Hall considered his directorships at the local startups as stepping stones to boards at larger companies. “I started small,” he said, “and that enabled me to get on the board of a medium-size company.”

That company was NewRiver, whose board Hall joined four years ago thanks to venture capitalists he met in connection with IAC’s LendingTree acquisition; they referred him to the company, which markets SEC data. Hall now also sits on the boards of three other companies, two of which he joined within the past month; and the Board of Trustees of Coe College, his undergraduate alma mater. Of the four companies, two are public, two private.

Hall said his biggest surprise about getting into the directorship game is how many unwelcome opportunities come his way.

“For every recruiter that approaches me with a board opportunity,” Hall said, “five others want to recruit me for a CFO job. And for every board opportunity where I advance to the interview stage, there are five or six others that I run away from after doing my due diligence.”
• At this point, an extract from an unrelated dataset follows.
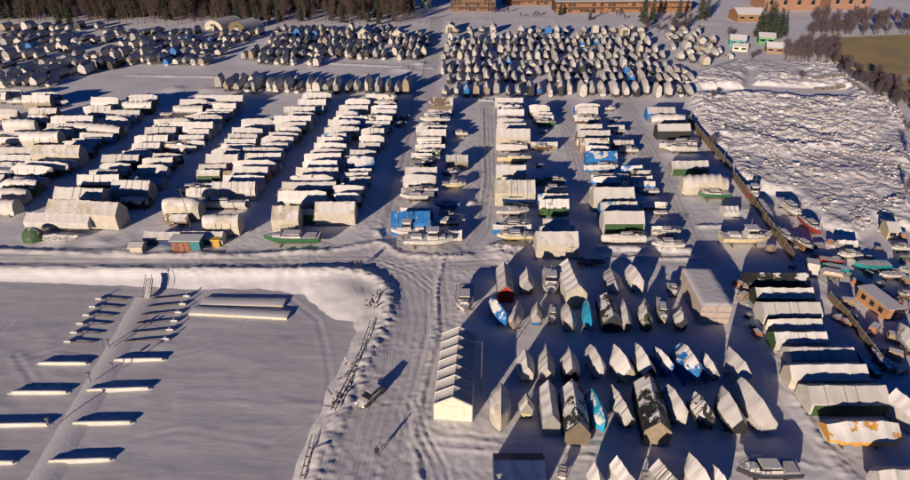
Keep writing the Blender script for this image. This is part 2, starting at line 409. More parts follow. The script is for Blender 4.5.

Hall additionally warned about the potentially weak leadership at small startups (“I was not prepared for how unprepared the officers and certain board members were to run a company”) and meddlesome fellow directors (“It’s frustrating that some board members don’t recognize they are not management”).

Hall also affirmed that board service is no cakewalk. “It’s a continual learning process,” he said. “You can’t sit on your laurels. You have to stay on top of new regulations and conditions in the marketplace.”

Despite any drawbacks, Hall considers his experience serving on boards as a mentally enriching one.

“I’ve had the opportunity to serve with brilliant people,” Hall said. “I’ve been exposed to great marketers and HR executives, great philanthropists — people looking at the business from all kinds of disciplines. That’s the most exciting part about a board. It’s very intellectually stimulating.”